2012-01-30 23:58
Tarih Haber / Yunanlılar İstemiş
Yunanlılar İstemiş
Balkan savaşlarının ardından Osmanlı Devletinin bu topraklardan çekilmesi bölgede yaşayan Müslüman Türklerin Anadolu’ya bir şekilde göç etmesini zorunlu kılmıştı. Evlerini yurtlarını bırakarak baskılardan kaçan Türkler bu kaçışı 1912’den 1918’e kadar sürdürdüler.
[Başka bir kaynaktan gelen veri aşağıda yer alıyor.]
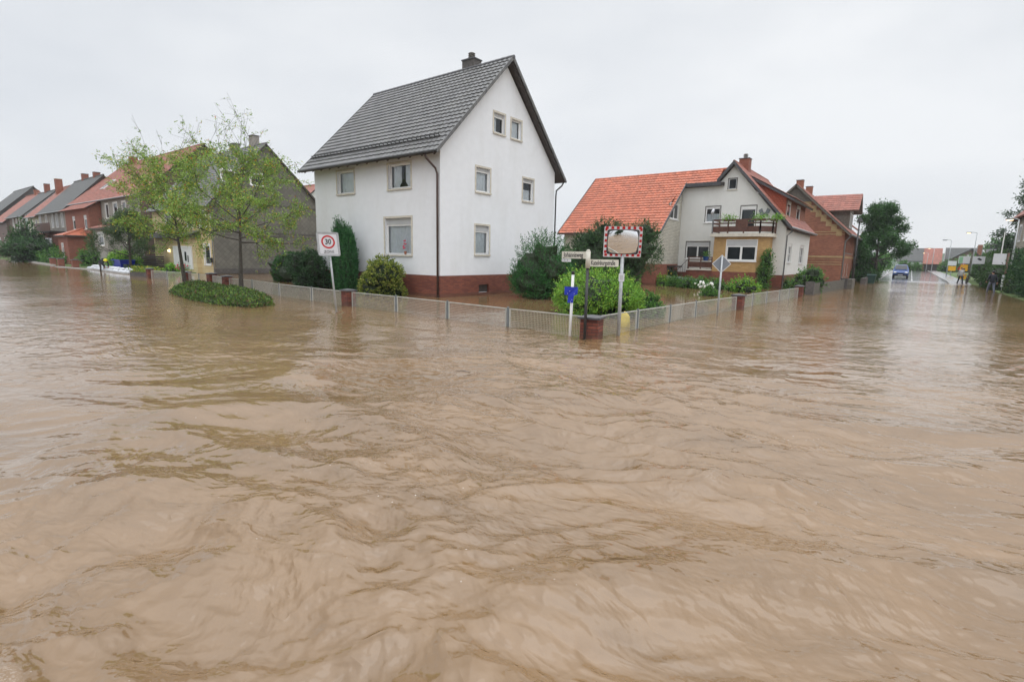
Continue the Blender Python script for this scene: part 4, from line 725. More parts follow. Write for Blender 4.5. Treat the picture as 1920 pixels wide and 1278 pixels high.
m = MB(); rail = [(5.1, y0-0.1), (5.1, 23.75), (8.45, 23.75), (9.15, 24.45), (9.15, y0-0.1)]
for (a, b) in zip(rail[:-1], rail[1:]):
    A_, B_ = Vector((*a, 0)), Vector((*b, 0)); d_ = B_-A_; nn = Vector((-d_.y, d_.x, 0)).normalized()*0.04
    for z0_, z1_ in ((4.1, 4.5), (4.68, 4.78), (4.92, 5.02)): m.pbox(A_+Vector((0, 0, z0_)), d_, nn, (0, 0, z1_-z0_))
    nP = max(1, round(d_.length/1.15))
    for i in range(nP+1): p = A_+d_*i/nP; m.box(p.x-.045, p.x+.045, p.y-.045, p.y+.045, 3.99, 5.02)
m.box(6.75, 7.6, 23.68, 23.74, 4.1, 4.98); m.build('railing', M['brown_wood'], bal)
# raised terrace left of the bay
m = MB(); m.box(3.35, 5.22, 24.0, y0-.03, -0.45, 1.2); te = m.build('terrace', M['red_brick'], hE); MB().box(3.3, 5.22, 23.93, y0-.03, 1.2, 1.3).build('terrace_slab', M['cream'], te)
m = MB(); m.box(3.35, 5.22, 23.96, 24.0, 1.42, 1.85); m.box(3.35, 5.22, 23.95, 24.01, 2.0, 2.07); m.box(3.35, 5.22, 23.95, 24.01, 2.17, 2.24)
for x in (3.35, 4.3, 5.15): m.box(x, x+.08, 23.93, 24.02, 1.3, 2.24)
m.build('terrace_railing', M['brown_wood'], te)
m = MB()
for i in range(6): m.box(2.2+i*0.19, 3.35, 24.2, 25.1, -0.45+i*0.27, -0.18+i*0.27)
m.build('steps', M['red_brick'], te); m = MB(); m.tube([(2.2, 24.2, 0.9), (3.3, 24.2, 2.1)], 0.02, 6)
for i in range(6): m.tube([(2.3+i*0.19, 24.2, -0.1+i*0.25), (2.3+i*0.19, 24.2, 1.0+i*0.2)], 0.012, 5)
m.build('handrail', M['dark_metal'], te)
# butterfly ornament, aerial
bf = thing('wall_ornament', 'grey metal butterfly fixed to the cream wall beside the balcony door', 'ornament', (8.3, y0-.03, 5.5)); m = MB()
for sx in (1, -1):
    m.prism([(8.25, y0-.04, 5.45), (8.25+sx*0.18, y0-.04, 5.9), (8.25+sx*0.42, y0-.04, 5.75), (8.25+sx*0.3, y0-.04, 5.5)], (0, -0.012, 0)); m.prism([(8.25, y0-.04, 5.43), (8.25+sx*0.3, y0-.04, 5.46), (8.25+sx*0.24, y0-.04, 5.22)], (0, -0.012, 0))
m.build('wings', M['grey_metal'], bf); MB().tube([(8.25, y0-.06, 5.2), (8.25, y0-.06, 5.62)], 0.02, 6).build('body', M['dark_metal'], bf)
sd_ = thing('satellite_dish', 'small white aerial mast with dish clamped at the balcony corner', 'antenna', (5.1, 23.7, 4)); MB().tube([(5.12, 23.68, 4.0), (5.12, 23.68, 5.9)], 0.02, 6).build('mast', M['galv'], sd_)
m = MB(); m.tube([(5.05, 23.6, 5.6), (5.0, 23.55, 5.62)], [0.24, 0.02], 12); m.build('dish', M['plate'], sd_, True)

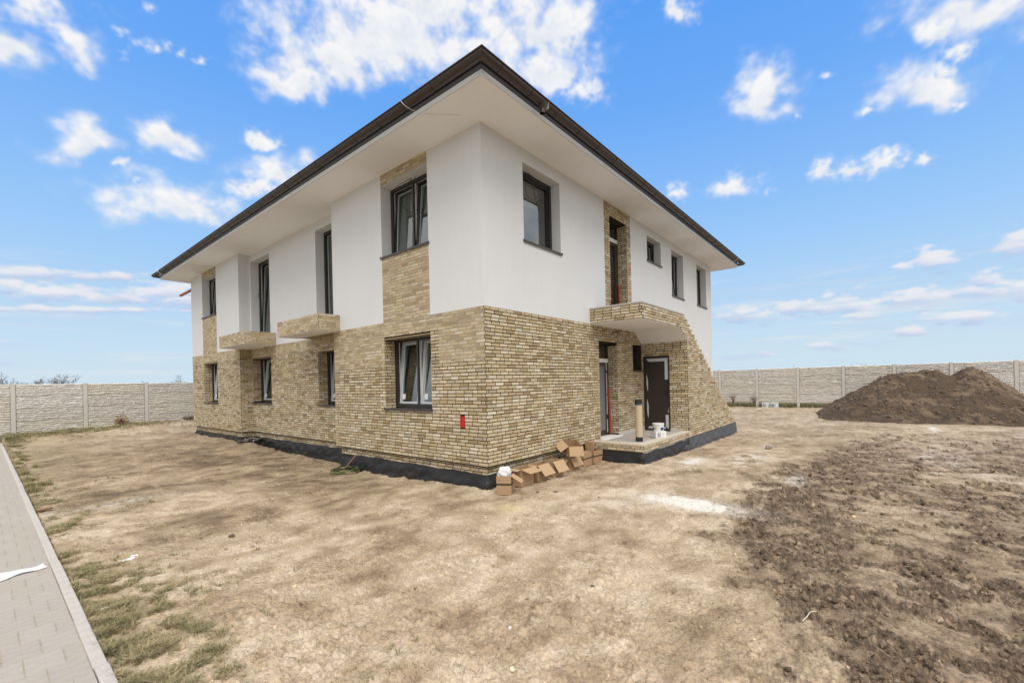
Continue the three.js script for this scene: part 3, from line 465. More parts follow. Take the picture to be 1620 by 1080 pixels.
// ---- eaves, gutter, roof
const EV = .839;
part('soffit', bb(-EV + .02, LR + EV - .02, SOF + .0005, SOF + .03, EV - .02, -LLN - EV + .02), M.soffit, house);
{
  const y0 = SOF - .002, y1 = 6.098, x0 = -EV, x1 = LR + EV, z0 = EV, z1 = -LLN - EV, t = .03;
  part('fascia', [rbb(x0, x1, y0, y1, z0 - t, z0, .008), rbb(x0, x1, y0, y1, z1, z1 + t, .008), rbb(x0, x0 + t, y0, y1, z0 - t, z1 + t, .008), rbb(x1 - t, x1, y0, y1, z0 - t, z1 + t, .008)], M.plaster, house);
  part('drip_board', [bb(x0 + .01, x1 - .01, y1, 6.2, z0 - .02, z0 - .012), bb(x0 + .012, x0 + .02, y1, 6.2, z0 - .02, z1 + .02), bb(x1 - .02, x1 - .012, y1, 6.2, z0 - .02, z1 + .02), bb(x0 + .01, x1 - .01, y1, 6.2, z1 + .012, z1 + .02)], M.gutterDark, house);
  // half round gutter swept around the eaves with mitred corners
  const rad = .083, cd = .147, cy = 6.178, prof = [];
  for (let i = 0; i <= 16; i++) { const a = Math.PI + Math.PI * i / 16; prof.push([cd + rad * Math.cos(a), cy + rad * Math.sin(a)]); }
  for (let i = 0; i <= 8; i++) { const a = Math.PI * 1.0 - i / 8 * Math.PI * 1.6; prof.push([cd + rad + .011 + .011 * Math.cos(a), cy + .004 + .011 * Math.sin(a)]); }
  const corner = (d) => [[x0 - d, z0 + d], [x1 + d, z0 + d], [x1 + d, z1 - d], [x0 - d, z1 - d]], sides = [];
  for (let s = 0; s < 4; s++) {
    const p = [], ix = [], uv = [];
    prof.forEach(([d, y]) => { const c = corner(d), a = c[s], b = c[(s + 1) % 4]; p.push(a[0], y, a[1], b[0], y, b[1]); uv.push(0, y * 3, 18, y * 3); });
    for (let i = 0; i < prof.length - 1; i++) ix.push(2 * i, 2 * i + 1, 2 * i + 3, 2 * i, 2 * i + 3, 2 * i + 2);
    const g = new THREE.BufferGeometry(); g.setAttribute('position', new THREE.BufferAttribute(new Float32Array(p), 3)); g.setAttribute('uv', new THREE.BufferAttribute(new Float32Array(uv), 2)); g.setIndex(ix); g.computeVertexNormals(); sides.push(g);
  }
  const gut = groupPart('gutter', house);
  part('trough', sides, M.gutter, gut);
  const br = new THREE.TorusGeometry(rad + .002, .0045, 6, 16, Math.PI);   // strap under the trough
  let nb = 0; const strap = (x, z, turn) => { const o = part(nb ? 'gutter_bracket_' + String(nb).padStart(3, '0') : 'gutter_bracket', br, M.gutterDark, gut); nb++; o.position.set(x, cy, z); o.rotation.set(Math.PI, turn, 0); };
  for (let x = -.62; x < x1; x += .74) strap(x, z0 + cd, Math.PI / 2);
  for (let z = -.05; z > z1; z -= .74) strap(x0 - cd, z, 0);
  const ox = .49, oz = z0 + cd;
  part('gutter_outlet', [new THREE.CylinderGeometry(.085, .05, .10, 20, 1).translate(ox, 6.09, oz), new THREE.CylinderGeometry(.047, .047, .07, 20, 1, true).translate(ox, 6.01, oz)], M.gutter, gut);
  part('outlet_collar', bb(ox + .06, ox + .067, 6.05, 6.20, oz - .085, oz + .085), std(lin(.42, .36, .33), .5), gut);
  for (const [pts, r] of [[[[x0 - cd - .09, 6.2, -.78], [x0 - cd - .115, 6.15, -.74], [x0 - cd - .05, 6.05, -.66], [x0 - .005, 6.03, -.6], [x0 + .1, 6.008, -.5], [x0 + .5, 6.006, -.1]], .004], [[[x0 - cd - .1, 6.24, -16.5], [x0 - cd - .12, 6.15, -16.45], [x0 - cd, 6.05, -16.4], [x0 - .004, 6.05, -16.35]], .008], [[[13.45, 6.28, z0 + cd + .08], [13.5, 6.17, z0 + cd + .11], [13.5, 6.06, z0 + cd], [13.45, 6.04, z0 + .004]], .008]]) part('white_cable', tube(pts, r, 30, 6), M.whiteCable, house);
  const e = .02, roof = [], k = Math.tan(9 * R), A = [x0 - e, z0 + e], Bq = [x1 + e, z0 + e], Cq = [x1 + e, z1 - e], Dq = [x0 - e, z1 - e], hw = (x1 - x0) / 2 + e, yr = 6.205 + hw * k, r1 = [(x0 + x1) / 2, z0 + e - hw], r2 = [(x0 + x1) / 2, z1 - e + hw], T = (a, b, c) => roof.push(...a, ...b, ...c), P = (q, y) => [q[0], y, q[1]];
  const ye = 6.205; T(P(A, ye), P(Bq, ye), P(r1, yr)); T(P(Cq, ye), P(Dq, ye), P(r2, yr)); T(P(Bq, ye), P(Cq, ye), P(r2, yr)); T(P(Bq, ye), P(r2, yr), P(r1, yr)); T(P(Dq, ye), P(A, ye), P(r1, yr)); T(P(Dq, ye), P(r1, yr), P(r2, yr));
  const rg = new THREE.BufferGeometry(); rg.setAttribute('position', new THREE.BufferAttribute(new Float32Array(roof), 3)); rg.computeVertexNormals();
  const rf = part('roof', uvm(rg), M.roof, house);
  part('hip_cap', new THREE.SphereGeometry(.07, 18, 12).translate(x0 - .08, 6.262, z0 + .08), M.cream, rf);
}
part('drain_pipe', tube([[-.0 + .17, 5.72, -LLN + .05], [.17, 5.70, -LLN - .5], [.17, 5.69, -LLN - 2.2]], .055, 12, 14), M.pipe, house, 'reddish brown pipe stub sticking out behind the far left corner');

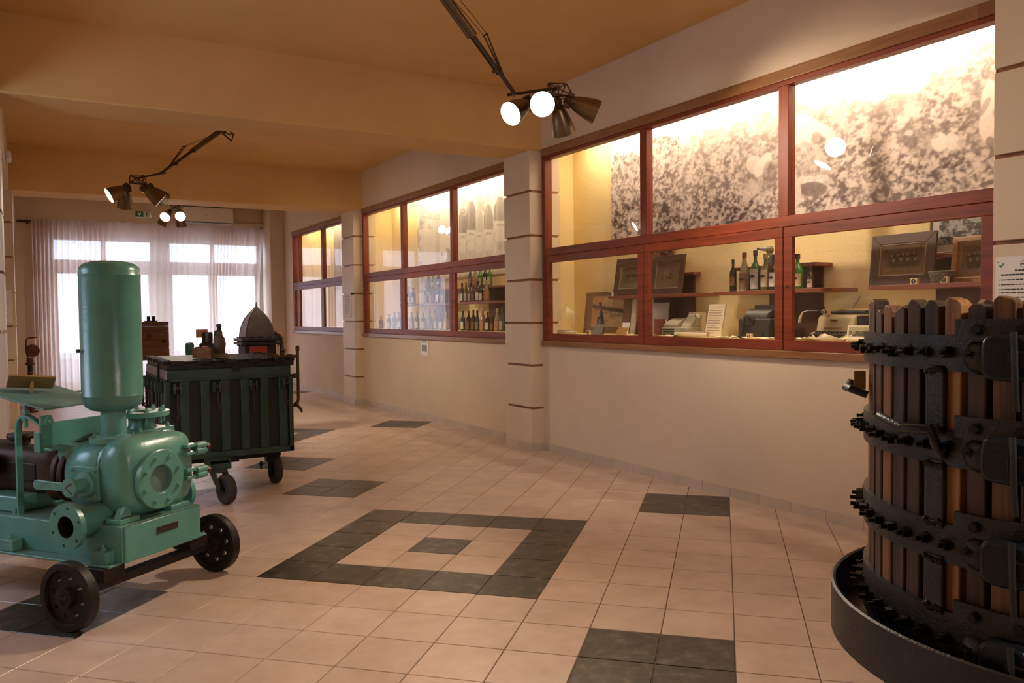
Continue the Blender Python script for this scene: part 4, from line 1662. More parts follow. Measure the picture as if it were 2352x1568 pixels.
MB().bx(-.24, .24, -.24, .24, 1.195, 1.228).build('upper_flange', M_LID, dm, bevel=.004)
MB().bx(-.24, .24, -.24, .24, 1.150, 1.180).build('lower_flange', M_LID, dm, bevel=.004)
MB().bx(-.19, .19, -.19, .19, .20, 1.195).build('body', M_LID, dm, bevel=.004)
MB().bx(-.14, .08, -.196, -.19, .85, 1.13).build('red_front_panel', M_REDP, dm)
for x in (-.215, -.11, 0, .11, .215):
    for y in (-.215,):
        m = MB()
        m.cyl((x, y, 1.13), (x, y, 1.25), .009, n=8)
        m.bx(x - .03, x + .03, y - .006, y + .006, 1.236, 1.250)
        m.build('wing_bolt', M_LID, dm)
for y in (-.11, 0, .11):
    m = MB()
    m.cyl((-.215, y, 1.13), (-.215, y, 1.25), .009, n=8)
    m.bx(-.221, -.209, y - .03, y + .03, 1.236, 1.250)
    m.build('wing_bolt', M_LID, dm)
MB().tube([(.20, -.05, 1.24), (.235, -.05, 1.262), (.275, -.05, 1.255), (.30, -.05, 1.22), (.302, -.05, 1.15), (.302, -.05, .70), (.25, -.05, .64), (.18, -.05, .64)], .026, 12).build('bent_pipe', M_BRASS, dm)
MB().cyl((.225, -.05, 1.228), (.225, -.05, 1.31), .012, n=10).bx(.20, .25, -.056, -.044, 1.27, 1.285).build('valve_stem', M_BRASS, dm)
for sx in (-1, 1):
    for sy in (-1, 1):
        MB().bx(sx * .17 - .025, sx * .17 + .025, sy * .17 - .025, sy * .17 + .025, 0, .20).build('leg', M_LID, dm)

gp2 = thing('small_green_pump', 'small green pump with two rounded cylinders farther back by the curtain', 'pump', (2.22, 12.6, 0))
M_G3 = mat('bottle_green_paint', (.010, .055, .035), .35, var=.15)
MB().bx(-.30, .26, -.16, .16, .82, .90).build('bed', M_LID, gp2, bevel=.01)
for sx in (-.26, .22):
    for sy in (-.13, .13):
        MB().bx(sx - .02, sx + .02, sy - .02, sy + .02, 0, .82).build('leg', M_LID, gp2)
MB().lathe([(0, .96), (.03, .97), (.055, 1.0), (.06, 1.03), (.06, 1.27), (.054, 1.295), (.035, 1.31), (0, 1.315)], 24, MT((.165, -.02, 0))).build('tall_cylinder', M_G3, gp2, smooth=50)
MB().cyl((.165, -.02, .90), (.165, -.02, .97), .025, n=12).build('neck', M_G3, gp2)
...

Türklerin Anadolu’ya yönelik bu kaçışlarını paralelinde Anadolu’da yaşayan Rumlarda benzer bir şekilde bu tarihler arasında Yunanistan’a göç ediyorlardı. Hatta bu gayrı resmi göçlerin bir sonucu olarak Osmanlı Devleti ile Yunanistan arasında 1914 yılında mübadele ( nüfusun karşılıklı değiştirilmesi ) konusu gündeme geldi. Ancak bir anlaşma sağlanmadı.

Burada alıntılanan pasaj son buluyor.